University of Florida’s Baldwin Library of Historical Children’s Literature

Baldwin Call #39h12441

Description

This adaptation retains Bannerman’s original text, and many of the illustrations are direct imitations of the original pictures. However, illustrator Kurt Wiese and animator A. V. Warren distort these visual recreations to negatively portray the characters as Black caricatures. For instance, all of the human characters have absurdly round, red mouths and prominent white eyes, and Sambo has kinky, Afro-like hair. Interestingly, Wiese also noticeably depicts all of the characters as much slimmer than the originals, resulting in an emaciated Sambo and a trim – but still Mammy-like- Black Mumbo.

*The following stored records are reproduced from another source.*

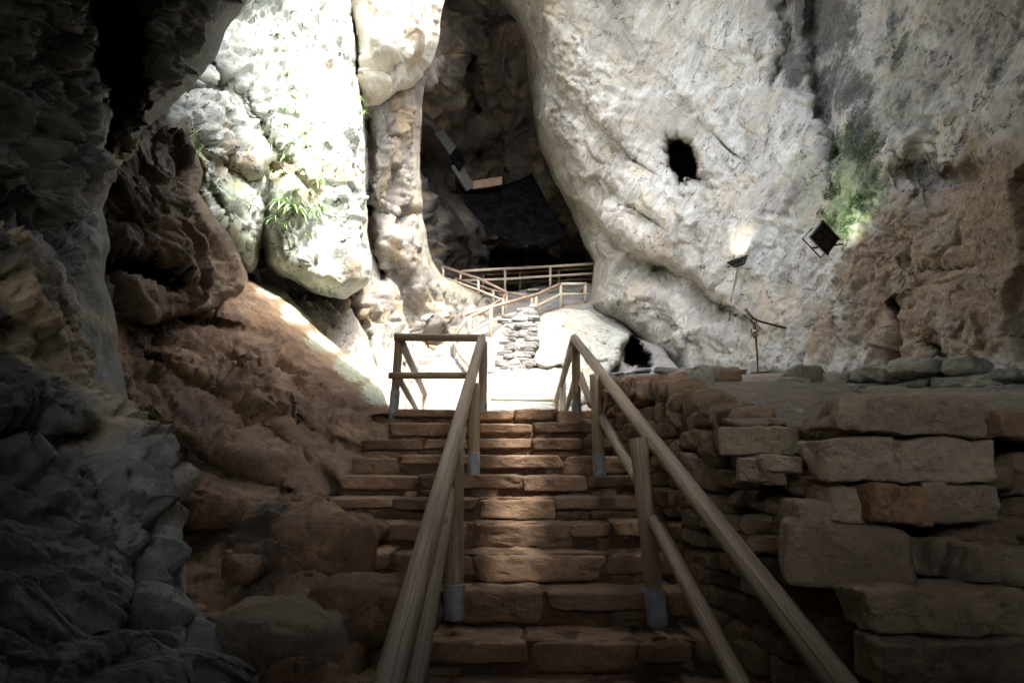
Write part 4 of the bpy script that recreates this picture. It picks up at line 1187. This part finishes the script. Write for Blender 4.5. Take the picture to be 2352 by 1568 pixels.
mw.add(Vb, [(2 * i, 2 * i + 2, 2 * i + 3, 2 * i + 1) for i in range(len(pm) - 1)], tone=np.full(len(Vb), .5), tint=np.zeros((len(Vb), 3)))
o = mw.build('masonry_wall', M['farstone']); tag(o, 'white rubble masonry wall between the white steps and the huge boulder', 'wall')
mw = MB()
pm = [at(1120, 690, 24.2)[:2], at(1240, 690, 24.2)[:2], at(1365, 690, 24.2)[:2]]
course_wall(mw, pm, lambda s: 5.6, lambda s: 6.45 + .03 * s, (.12, .2), (.25, .6), .5, 6, .1, 6, tone=(-.6, .4))
o = mw.build('masonry_wall', M['ledge']); tag(o, 'greenish masonry wall holding up the upper walkway below its railing', 'wall')
fs_ = empty('stone_staircase', at(1000, 950, 14))
tag(fs_, 'sunlit white stone steps at the back left of the landing, rising away', 'stairs')
for i in range(11):
    D = 13.4 + i * .52; y = 948 - i * 13.8
    mb = MB(); x = 945 + i * .5; z = at(1000, y, D)[2]
    while x < 1062:
        L = rng.uniform(28, 60)
        if x + L > 1052: L = 1066 - x
        p = at(x + L / 2, y, D)
        V, f = stone((p[0], D + .3, z - .12), (L / F * D, .66, .26), rng.randint(1e6), 6, k=10, rough=.06, skew=.05)
        mb.add(V, f, tone=np.full(len(V), rng.uniform(-.3, .5))); x += L
    mb.build('step', M['farstone'], fs_)

# --- dark roofing sheet and boards hanging in the chamber
def quad_slab(name, pts, th, mat, parent=None):
    P = [np.array(at(*p)) for p in pts]
    n = np.cross(P[1] - P[0], P[2] - P[0]); n /= np.linalg.norm(n)
    if np.dot(n, P[0]) < 0: n = -n
    V = P + [p + n * th for p in P]; k = len(P)
    fc = [tuple(range(k)), tuple(range(k, 2 * k))[::-1]] + [(i, (i + 1) % k, k + (i + 1) % k, k + i) for i in range(k)]
    return new_obj(name, V, fc, M[mat], parent)


sh = empty('hanging_roof_sheet', at(1170, 480, 25))
tag(sh, 'dark sagging roofing sheet slung across the back chamber above the walkway', 'roof sheet')
G = []
nu, nv = 24, 16
c00, c10, c11, c01 = (np.array(at(1048, 436, 25.5)), np.array(at(1222, 402, 26.5)), np.array(at(1300, 545, 24.0)), np.array(at(1165, 553, 23.5)))
for j in range(nv + 1):
    for i in range(nu + 1):
        u, v = i / nu, j / nv
        p = (c00 * (1 - u) + c10 * u) * (1 - v) + (c01 * (1 - u) + c11 * u) * v
        p = p + np.array([0, 0, -1]) * (.45 * (1 - (2 * v - 1) ** 2) * (1 - u) * .7 + .25 * (1 - (2 * u - 1) ** 2)) + np.array([0, 0, .02 * (i % 6 == 0)])
        G.append(p)
fq = [(j * (nu + 1) + i, j * (nu + 1) + i + 1, (j + 1) * (nu + 1) + i + 1, (j + 1) * (nu + 1) + i) for j in range(nv) for i in range(nu)]
o = new_obj('sheet', G, fq, M['sheet'], sh, smooth=True)
md = o.modifiers.new('solid', 'SOLIDIFY'); md.thickness = .05
for u in (.33, .66):
    a = [tuple(np.array(G[int(j * (nu + 1) + round(u * nu))]) + np.array([0, -.04, -.03])) for j in range(nv + 1)]
    V, f, g = tube(a, .025, 6); mb = MB(); mb.add(V, f); mb.build('seam', M['black'], sh, True)
o = quad_slab('timber_plank', [(1086, 416, 25.2), (1153, 405, 25.4), (1153, 424, 25.4), (1087, 434, 25.2)], .08, 'plank')
tag(o, 'short orange timber plank lying on the upper edge of the dark sheet', 'plank')
bd = quad_slab('grey_board', [(998, 306, 25), (1016, 298, 25.2), (1048, 336, 25.2), (1034, 356, 25)], .1, 'slate')
tag(bd, 'upper grey board leaning on the left side of the chamber', 'board')
bd = quad_slab('grey_board', [(1034, 356, 25), (1048, 338, 25.2), (1070, 372, 25.2), (1056, 392, 25)], .1, 'sheet')
tag(bd, 'dark middle board between the two grey ones in the chamber', 'board')
bd = quad_slab('grey_board', [(1036, 382, 25), (1056, 374, 25.2), (1094, 428, 25.3), (1072, 438, 25.1)], .1, 'slate')
tag(bd, 'lower grey board reaching down to the dark sheet', 'board')

# --- moss cushions
def moss(layer, blobs, n, size, label):
    V = []; Fc = []; r = np.random.RandomState(3)
    for (bx, by, rx, ry, share) in blobs:
        X, Y, P, N = LAYERS[layer]
        near_ = np.where(((X - bx) / rx) ** 2 + ((Y - by) / ry) ** 2 < 1)[0]
        cl = fbm(P[near_] * 2.2, 3, 8, .6)
        near_ = near_[cl > .02]
        if not len(near_): continue
        for i in r.choice(near_, int(n * share)):
            p = P[i] + r.uniform(-.03, .03, 3); nn = N[i] + r.uniform(-.6, .6, 3); nn /= np.linalg.norm(nn)
            t = np.cross(nn, r.uniform(-1, 1, 3)); t /= np.linalg.norm(t) + 1e-6; u = np.cross(nn, t); s_ = size * r.uniform(.5, 1.4)
            b = len(V); V += [p, p + t * s_ * .5 + nn * s_ * .7, p + nn * s_ * 1.1 + np.array([0, 0, -.4 * s_]), p - t * s_ * .5 + nn * s_ * .6]
            Fc.append((b, b + 1, b + 2, b + 3))
    o = new_obj('moss', np.array(V), Fc, M['moss'])
    tag(o, label, 'moss', None, 'stuff')


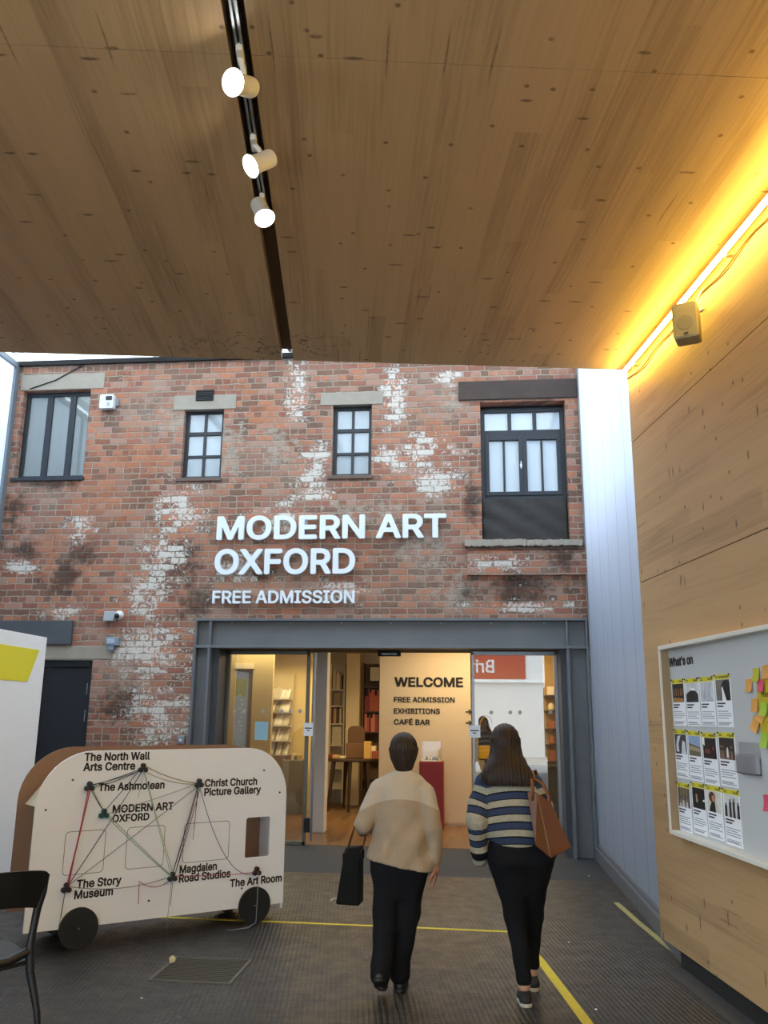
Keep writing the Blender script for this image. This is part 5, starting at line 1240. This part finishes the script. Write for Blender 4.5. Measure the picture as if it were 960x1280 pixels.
def poster(quad, head, pc, r, c):
    P = [bpx(*c5(*k)) for k in quad]
    s0 = (P[0][0]+P[3][0])/2; s1 = (P[1][0]+P[2][0])/2; z1 = (P[0][1]+P[1][1])/2; z0 = (P[2][1]+P[3][1])/2; w = s1-s0; h = z1-z0
    nm = ('top', 'middle', 'bottom')[r]; od = ('first', 'second', 'third', 'fourth')[c]
    t = thing('poster', '%s poster in the %s row, %s' % (od, nm, pc[2]), 'poster', tuple(bp(s0, z0)), group='event posters on the notice board')
    def bar(s, z, s2, z2, n0, n1, name, mat): return wbox(s, s2, n0, n1, z, z2).build(name, mat, t)
    bar(s0, z0, s1, z1, .009, .0105, 'sheet', PW); bar(s0, z1-h*.095, s1, z1, .0105, .0112, 'header', PYEL)
    px0, px1, pz0, pz1 = s0+w*.06, s1-w*.06, z1-h*.50, z1-h*.10
    pic = bar(px0, pz0, px1, pz1, .0105, .0115, 'picture', plain('pic_%d%d' % (r, c), pc[0], .6, 0, .5, 14))
    mt = plain('picfig_%d%d' % (r, c), pc[1], .6, 0, .3, 20); pw, ph = px1-px0, pz1-pz0
    def shape(pts, mat=mt, n=.0122): MB().prism([(px0+a*pw, pz0+b*ph) for a, b in pts], .0005, FB @ Matrix.Translation((0, 0, n))).build('figure', mat, pic)
    ci = lambda x, y, a, b, n=12: [(x+a*math.cos(2*math.pi*i/n), y+b*math.sin(2*math.pi*i/n)) for i in range(n)]
    k = (r, c)
    if k == (0, 0):
        for x in (.12, .3, .5, .7, .85): shape([(x, .35), (x+.06, .35), (x+.05, .75), (x+.01, .75)])
        shape([(0, 0), (1, 0), (1, .2), (0, .28)])
    elif k == (0, 1): shape([(0, 0), (1, 0), (1, .40), (.8, .58), (.4, .62), (0, .42)]); shape([(.35, .62), (.8, .60), (.75, .72), (.4, .74)], PW, .0126)
    elif k == (0, 2):
        shape([(.3, .1), (.33, .1), (.38, .5), (.45, .9), (.42, .9), (.34, .5)]); shape([(.7, .12), (.73, .12), (.7, .6), (.76, .9), (.73, .9), (.67, .6)]); shape(ci(.6, .06, .08, .03)); shape(ci(.85, .06, .08, .03))
    elif k == (0, 3): shape([(.32, 0), (1, 0), (1, .9), (.8, .98), (.55, .92), (.38, .7)]); shape([(.42, 0), (.72, 0), (.55, .5), (.48, .68), (.42, .6)], PW, .0126)
    elif k == (1, 0): shape([(.1, .1), (.35, .1), (.3, .5), (.55, .95), (.25, .9), (.12, .5)]); shape([(.55, 0), (.95, 0), (.9, .6), (.7, .7), (.6, .4)])
    elif k == (1, 1): shape([(0, .65), (1, .45), (1, 1), (0, 1)]); shape([(.05, .3), (.95, .22), (.95, .38), (.05, .5)], plain('pic_wall', 'A89878', .7), .0126)
    elif k == (1, 2): shape(ci(.35, .35, .2, .12)); shape(ci(.8, .5, .08, .1)); shape([(0, .7), (.15, .6), (.15, 1), (0, 1)], PW, .0126)
    elif k == (1, 3):
        for x in (.1, .25, .45, .6, .8): shape(ci(x, .5+.1*math.sin(x*9), .05, .06)); shape([(x-.06, .0), (x+.06, .0), (x+.05, .4), (x-.05, .4)])
        shape([(.5, .1), (.6, .1), (.58, .55), (.52, .55)], PW, .0126)
    elif k == (2, 0):
        for x, y in ((.2, .2), (.45, .35), (.75, .3)): shape([(x-.1, 0), (x+.1, 0), (x+.07, y), (x-.07, y)]); shape(ci(x, y+.1, .06, .07), plain('pic_skin', '9A7A62', .7), .0126)
        for x in (.25, .5, .75): shape([(x, .6), (x+.04, .6), (x+.04, 1), (x, 1)], plain('pic_amber', 'B8963A', .7), .0124)
    elif k == (2, 1): shape(ci(.35, .62, .07, .08)); shape([(.28, .3), (.45, .3), (.42, .54), (.3, .54)]); shape([(.85, .4), (1, .38), (1, .5), (.85, .46)], PW, .0126)
    elif k == (2, 2): shape([(.1, .0), (.6, .0), (.55, .5), (.3, .45)], plain('pic_dark', '1E1C20', .7)); shape(ci(.38, .7, .25, .26)); shape(ci(.48, .65, .12, .16), plain('pic_face', 'C08A68', .7), .0128)
    else:
        for x, hh in ((.12, .6), (.42, .85), (.66, .9), (.95, .75)): shape([(x-.09, 0), (x+.07, 0), (x+.06, hh*.5), (x+.08, hh*.8), (x-.08, hh*.8)]); shape(ci(x, hh*.88, .045, .07))
    # title, small print, header words, pins
    zz = z1-h*.53
    for i in range(2): bar(s0+w*.07, zz-.012-.017*i, s0+w*(.58 if i == 0 else .45), zz-.003-.017*i, .0105, .0112, 'title', PT)
    for i in range(7):
        if i in (4,): continue
        z = zz-.052-.0135*i; bar(s0+w*.07, z-.005, s0+w*(.9-.18*((i*7+r+c) % 3 == 0)), z, .0105, .011, 'small_print', PTL)
    bar(s0+w*.07, z0+h*.06, s0+w*.75, z0+h*.06+.004, .0105, .011, 'small_print', PTL)
    lettering(head, bp(s1-w*.10-w*.075*len(head), z1-h*.072, .0113), bp(s1-w*.07, z1-h*.072, .0113), UPZ, h*.042, PT, t, .0006, .05)
    for i in range(2): bar(s0+w*.08, z1-h*(.03+.028*i)-.004, s0+w*.26, z1-h*(.03+.028*i), .0112, .0116, 'header_print', PT)
    for s, z in ((s0+w*.04, z1-.004), (s1-w*.04, z1-.004)): MB().ball(bp(s, z, .014), .006, 8).build('pin', PIN, t, smooth='all')
FB = frame(WCOR, WS, UPZ)
if (FB.to_3x3() @ Vector((0, 0, 1))).dot(-PERP) < 0: FB = FB @ Matrix.Diagonal((1, 1, -1, 1))
for r in range(3):
    for c in range(4): poster(ROWS[r][c], HEAD[r][c], PICD[r][c], r, c)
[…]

The moveable elements further reduce the characters to unflattering caricatures. During one confrontation with a tiger, the reader can manipulate Sambo to make him fall to his knees before the animal, a new addition to Bannerman’s narrative that emphasizes the boy’s helplessness. Another encounter has the tiger lift the nearly-naked and visibly frightened Sambo by his underwear. By consistently highlighting Sambo’s physical and emotional weakness, rather than his ingenuity as Bannerman’s original text does, these moveable scenes portray the boy as a disempowered object of ridicule.

Creator

No author attributed

Contributor(s) 

Illustrated by Kurt Wiese, Animations by A.V. Warren

Publisher 

Garden City Publishing Co

Publication Date

1933

Format 

Unpaged; colored illustrations; 24 cm.